Kürzlich lief im Fernsehen der Spielfilm „Honecker und der Pastor“ über die wenigen Wochen, in denen Margot und Erich Honecker nach dem Fall der Mauer bei einem evangelischen Pastor und seiner Familie wohnten. Aus Nächstenliebe, nicht aus sozialistischer Überzeugung haben die Christen dem Ehepaar, das keiner mehr haben wollte, Unterkunft gewährt. In einem Gespräch zwischen den Honeckers und dem Pastor ging es um die Stasimethoden, um Bespitzelungen und Verhaftungen und ob das gerecht gewesen sei. Die Antwort der Film-Margot war einleuchtend: „Wieso? Wer sich an alle Regeln gehalten hat, hatte nichts zu befürchten!“

Allerdings hatte er auch keine Freiheit. Und immer mehr Menschen dachten wohl irgendwann: Schön, dass alles für mich geregelt ist – vom Kindergarten- und Arbeitsplatz über die Wohnung bis zum Sommerurlaub –, es ist bequem und sicher. Aber ich will Freiheit. Freiheit des Denkens, des Redens, des Reisens, des Glaubens.

Modern und zeitgemäß

Zurück zu meiner Erfahrung in der Studienzeit. Natürlich konnten wir uns nicht mit den Studenten der Petrus-Bruderschaft einigen. Aber noch immer bin ich der Überzeugung: Sie machten es sich zu leicht. Viel zu leicht. Zu glauben, mit einem Ja zur katholischen Kirche das eigene Denken, Fragen, Grübeln und Entscheiden abgeben zu können, ist nicht nur falsch, sondern feige. Es garantiert ein Leben in festen Regeln – aber auch in falscher Sicherheit und in intellektueller Trägheit.
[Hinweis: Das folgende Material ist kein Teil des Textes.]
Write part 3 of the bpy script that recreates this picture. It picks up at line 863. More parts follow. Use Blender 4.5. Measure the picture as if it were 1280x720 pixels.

„Zur Freiheit hat uns Christus befreit. Steht daher fest und lasst euch nicht wieder ein Joch der Knechtschaft auflegen! Denn ihr seid zur Freiheit berufen, Brüder und Schwestern.“ Wer sagt eigentlich, dass das Christentum veraltet ist, dass wir der modernen und aufgeklärten Welt nichts mehr zu sagen haben? Diese biblische Botschaft ist modern und zeitgemäß. Sie ist politisch und geistlich. Sie ist gesellschaftlich relevant und herausfordernd. Sie ist unsere Zukunft, wenn es gelingt, sie christlich zu verstehen: als Freiheit, die einzig dem Gebot der Liebe folgt.